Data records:
***

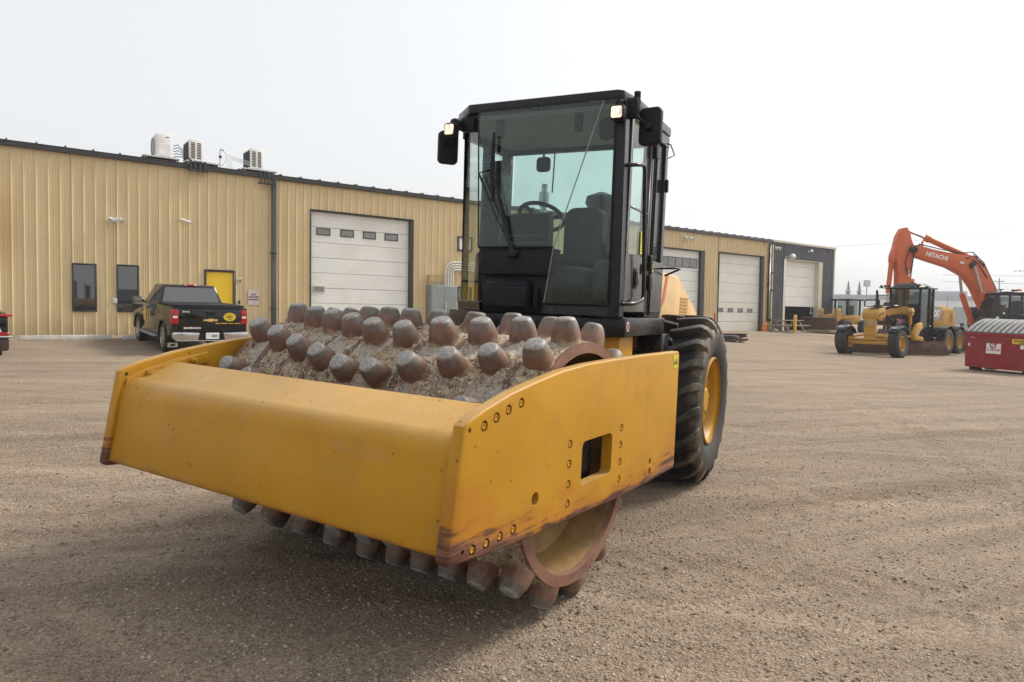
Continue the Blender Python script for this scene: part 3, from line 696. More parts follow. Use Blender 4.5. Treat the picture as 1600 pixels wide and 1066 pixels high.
MB().box(SX0-.02, SX1+.12, -.14, 12.2, HS, HS+.14).build('roof_edge', MT['pale_trim'], shed, .01, 1)
MB().box(SX1-.02, SX1+.10, -.08, .14, -.1, HS).build('corner_trim', MT['pale_trim'], shed, .006, 1)
MB().box(SX0-.02, SX1+.02, .02, .2, -1.2, -.06).build('foundation', MT['concrete'], shed)
overhead(22.02, 26.0, 4.60, 7, MT['door_white'], None, .44, 3, 1.60, shed, .24, 'pale_trim', .25)
MB().box(20.6, 27.7, .13, 11.8, -.05, -.02).build('floor', MT['concrete'], shed)
MB().box(24.9, 26.0, 4.5, 4.9, 0, 2.2).build('stored_cabinet', MT['rusty'], shed)
def wall_lamp(x, z, label, s=1):
    t = thing('wall_lamp', label, 'lamp', onwall(x, z)); MB().box(-.06,.06,-.05,0,-.06,.06).build('mount', MT['galv'], t)
    MB().tube([(0,-.03,0),(0,-.2,.03)], .02).build('arm', MT['galv'], t)
    MB().lathe([(.02,.16),(.10,.13),(.16,.04),(.17,-.03),(.14,-.08),(.001,-.10)], (0,-.36,0), 'z', 16, T=Matrix.Scale(s,4)).build('lamp_head', MT['galv'], t); return t
wall_lamp(22.0, 4.74, 'silver barn lamp over the left corner of the shed door', 1.3); wall_lamp(24.6, 5.28, 'small lamp high on the shed wall above its door', .7)
floodlight(20.75, 5.26, 'twin floodlight at the joint of the workshop and the shed', 1.2)
t = thing('beige_post', 'beige square pipe post between the workshop and the shed', 'pipe', onwall(20.28, 0)); MB().box(-.09,.05,-.22,-.06,-.05,5.4).build('pipe', MT['beige_trim'], t, .01, 1)
for z_ in (2.5, 3.6): MB().box(-.12,.1,-.24,-.04,z_,z_+.12).build('clamp', MT['trim_dark'], t)
t = thing('chain_hoist', 'white pull handle hanging under the raised shed door', 'handle', onwall(25.55, 1.2)); MB().tube([(0,.2,.45),(0,.2,.05)], .02).build('rope', MT['print_white'], t); MB().box(-.05,.05,.16,.24,-.1,.06).build('grip', MT['print_white'], t, .02, 1)

# ------------------------------------------------------------------ padfoot roller
roll = thing('padfoot_roller', 'yellow padfoot roller with black glass cab, its drum towards the camera', 'road roller', DR)
RS, ZC, RP = .606, .742, .730      # shell radius, axle height, radius over pads
YC = .05
# drum shell with caked mud
nA, nY = 420, 190; y0, y1 = -1.045, 1.10
A = np.linspace(0, 2*np.pi, nA, endpoint=False); YY = np.linspace(y0, y1, nY)
colsY = [YC + .216*(4.5-k) for k in range(10)]
vs_ = []; bare = []
for a in A:
    for y in YY:
        p = Vector((math.cos(a)*RS, y, math.sin(a)*RS))
        n1 = mnoise.fractal(p*7, 1, 2, 5); n2 = mnoise.fractal(p*2.6+Vector((5,3,1)), 1, 2, 3); n3 = mnoise.noise(p*34)
        c = min(abs(((y-YC)/.216) % 1 - 0.0), abs(1-((y-YC)/.216) % 1))   # 0 midway between pad columns (10 columns: half offset)
        groove = max(0, 1-abs(c-.5+.5*0)/.17 if False else 1-c/.17) * (1 if n2 > -.05 else .15)
        n4 = mnoise.noise(p*58); h = .006 + .013*n1 + .008*n2 + .006*n3 + .005*n4
        edge = min(1, (y1-y)/.05, (y-y0)/.05)
        kk = min(9, max(0, round(4.5-(y-YC)/.216))); ap = math.degrees(a)-38.6-4.6*max(0, abs(kk-4.5)-.5); da = (ap+12.857) % 25.714-12.857
        dp = math.hypot(math.radians(da)*RS, y-colsY[kk]); h = h*(1-.85*groove) + .014*math.exp(-((dp-.072)/.022)**2)*max(0, .45+1.5*n1+.8*n4)
        h = h*edge
        vs_.append((math.cos(a)*(RS+h), y, ZC+math.sin(a)*(RS+h))); bare.append(min(1, groove*1.3 + (1-edge)*.8))
fs_ = [(i*nY+j, i*nY+j+1, ((i+1) % nA)*nY+j+1, ((i+1) % nA)*nY+j) for i in range(nA) for j in range(nY-1)]
me = bpy.data.meshes.new('drum'); me.from_pydata(vs_, [], fs_); me.attributes.new('bare', 'FLOAT', 'POINT').data.foreach_set('value', bare)
me.polygons.foreach_set('use_smooth', [True]*len(fs_)); me.materials.append(MT['mud']); me.update()
drum = bpy.data.objects.new('drum', me); COL.objects.link(drum); drum.parent = roll
for sgn, ye in ((1, y1), (-1, y0)):
    MB().lathe([(RS+.004, 0), (RS-.05, 0), (RS-.055, -.03*sgn), (RS-.03, -.05*sgn), (RS-.0, -.02*sgn)], (0, ye+.001*sgn, ZC), 'y', 72, True).build('drum_rim', MT['drum_rim'], drum, sharp=50)
    MB().lathe([(RS-.052, -.02*sgn), (RS-.075, -.12*sgn), (.50, -.20*sgn), (.34, -.26*sgn), (.20, -.26*sgn), (.18, -.20*sgn), (.001, -.20*sgn)], (0, ye, ZC), 'y', 64).build('drum_dish', MT['drum_in'], drum)
    MB().cyl((0, ye-.2*sgn, ZC), (0, ye-.02*sgn, ZC), .17, n=24).build('drum_hub', MT['black'], drum, .01, 1)
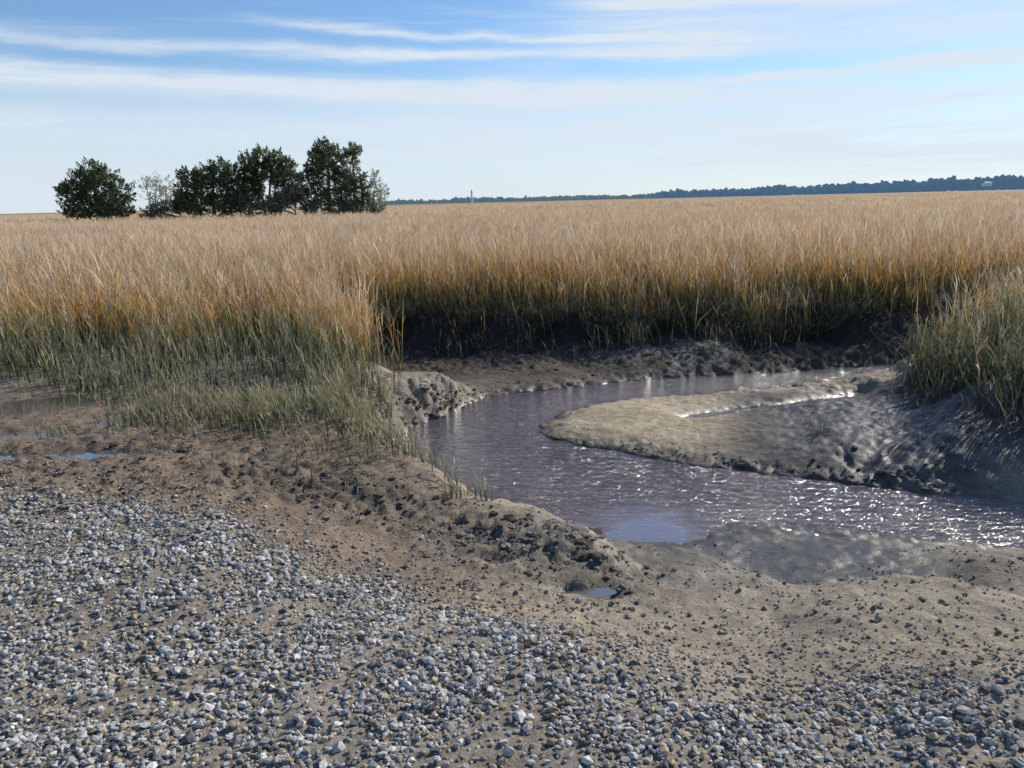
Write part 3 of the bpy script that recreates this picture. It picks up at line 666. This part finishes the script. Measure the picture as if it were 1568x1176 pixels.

***

Direction: Repeat each entry above word for word, leaving every picture out.

Answer to this problem:
Continue the Blender Python script for this scene: part 3, from line 696. More parts follow. Use Blender 4.5. Treat the picture as 1600 pixels wide and 1066 pixels high.
MB().box(SX0-.02, SX1+.12, -.14, 12.2, HS, HS+.14).build('roof_edge', MT['pale_trim'], shed, .01, 1)
MB().box(SX1-.02, SX1+.10, -.08, .14, -.1, HS).build('corner_trim', MT['pale_trim'], shed, .006, 1)
MB().box(SX0-.02, SX1+.02, .02, .2, -1.2, -.06).build('foundation', MT['concrete'], shed)
overhead(22.02, 26.0, 4.60, 7, MT['door_white'], None, .44, 3, 1.60, shed, .24, 'pale_trim', .25)
MB().box(20.6, 27.7, .13, 11.8, -.05, -.02).build('floor', MT['concrete'], shed)
MB().box(24.9, 26.0, 4.5, 4.9, 0, 2.2).build('stored_cabinet', MT['rusty'], shed)
def wall_lamp(x, z, label, s=1):
    t = thing('wall_lamp', label, 'lamp', onwall(x, z)); MB().box(-.06,.06,-.05,0,-.06,.06).build('mount', MT['galv'], t)
    MB().tube([(0,-.03,0),(0,-.2,.03)], .02).build('arm', MT['galv'], t)
    MB().lathe([(.02,.16),(.10,.13),(.16,.04),(.17,-.03),(.14,-.08),(.001,-.10)], (0,-.36,0), 'z', 16, T=Matrix.Scale(s,4)).build('lamp_head', MT['galv'], t); return t
wall_lamp(22.0, 4.74, 'silver barn lamp over the left corner of the shed door', 1.3); wall_lamp(24.6, 5.28, 'small lamp high on the shed wall above its door', .7)
floodlight(20.75, 5.26, 'twin floodlight at the joint of the workshop and the shed', 1.2)
t = thing('beige_post', 'beige square pipe post between the workshop and the shed', 'pipe', onwall(20.28, 0)); MB().box(-.09,.05,-.22,-.06,-.05,5.4).build('pipe', MT['beige_trim'], t, .01, 1)
for z_ in (2.5, 3.6): MB().box(-.12,.1,-.24,-.04,z_,z_+.12).build('clamp', MT['trim_dark'], t)
t = thing('chain_hoist', 'white pull handle hanging under the raised shed door', 'handle', onwall(25.55, 1.2)); MB().tube([(0,.2,.45),(0,.2,.05)], .02).build('rope', MT['print_white'], t); MB().box(-.05,.05,.16,.24,-.1,.06).build('grip', MT['print_white'], t, .02, 1)

# ------------------------------------------------------------------ padfoot roller
roll = thing('padfoot_roller', 'yellow padfoot roller with black glass cab, its drum towards the camera', 'road roller', DR)
RS, ZC, RP = .606, .742, .730      # shell radius, axle height, radius over pads
YC = .05
# drum shell with caked mud
nA, nY = 420, 190; y0, y1 = -1.045, 1.10
A = np.linspace(0, 2*np.pi, nA, endpoint=False); YY = np.linspace(y0, y1, nY)
colsY = [YC + .216*(4.5-k) for k in range(10)]
vs_ = []; bare = []
for a in A:
    for y in YY:
        p = Vector((math.cos(a)*RS, y, math.sin(a)*RS))
        n1 = mnoise.fractal(p*7, 1, 2, 5); n2 = mnoise.fractal(p*2.6+Vector((5,3,1)), 1, 2, 3); n3 = mnoise.noise(p*34)
        c = min(abs(((y-YC)/.216) % 1 - 0.0), abs(1-((y-YC)/.216) % 1))   # 0 midway between pad columns (10 columns: half offset)
        groove = max(0, 1-abs(c-.5+.5*0)/.17 if False else 1-c/.17) * (1 if n2 > -.05 else .15)
        n4 = mnoise.noise(p*58); h = .006 + .013*n1 + .008*n2 + .006*n3 + .005*n4
        edge = min(1, (y1-y)/.05, (y-y0)/.05)
        kk = min(9, max(0, round(4.5-(y-YC)/.216))); ap = math.degrees(a)-38.6-4.6*max(0, abs(kk-4.5)-.5); da = (ap+12.857) % 25.714-12.857
        dp = math.hypot(math.radians(da)*RS, y-colsY[kk]); h = h*(1-.85*groove) + .014*math.exp(-((dp-.072)/.022)**2)*max(0, .45+1.5*n1+.8*n4)
        h = h*edge
        vs_.append((math.cos(a)*(RS+h), y, ZC+math.sin(a)*(RS+h))); bare.append(min(1, groove*1.3 + (1-edge)*.8))
fs_ = [(i*nY+j, i*nY+j+1, ((i+1) % nA)*nY+j+1, ((i+1) % nA)*nY+j) for i in range(nA) for j in range(nY-1)]
me = bpy.data.meshes.new('drum'); me.from_pydata(vs_, [], fs_); me.attributes.new('bare', 'FLOAT', 'POINT').data.foreach_set('value', bare)
me.polygons.foreach_set('use_smooth', [True]*len(fs_)); me.materials.append(MT['mud']); me.update()
drum = bpy.data.objects.new('drum', me); COL.objects.link(drum); drum.parent = roll
for sgn, ye in ((1, y1), (-1, y0)):
    MB().lathe([(RS+.004, 0), (RS-.05, 0), (RS-.055, -.03*sgn), (RS-.03, -.05*sgn), (RS-.0, -.02*sgn)], (0, ye+.001*sgn, ZC), 'y', 72, True).build('drum_rim', MT['drum_rim'], drum, sharp=50)
    MB().lathe([(RS-.052, -.02*sgn), (RS-.075, -.12*sgn), (.50, -.20*sgn), (.34, -.26*sgn), (.20, -.26*sgn), (.18, -.20*sgn), (.001, -.20*sgn)], (0, ye, ZC), 'y', 64).build('drum_dish', MT['drum_in'], drum)
    MB().cyl((0, ye-.2*sgn, ZC), (0, ye-.02*sgn, ZC), .17, n=24).build('drum_hub', MT['black'], drum, .01, 1)
Write part 3 of the bpy script that recreates this picture. It picks up at line 666. This part finishes the script. Measure the picture as if it were 1568x1176 pixels.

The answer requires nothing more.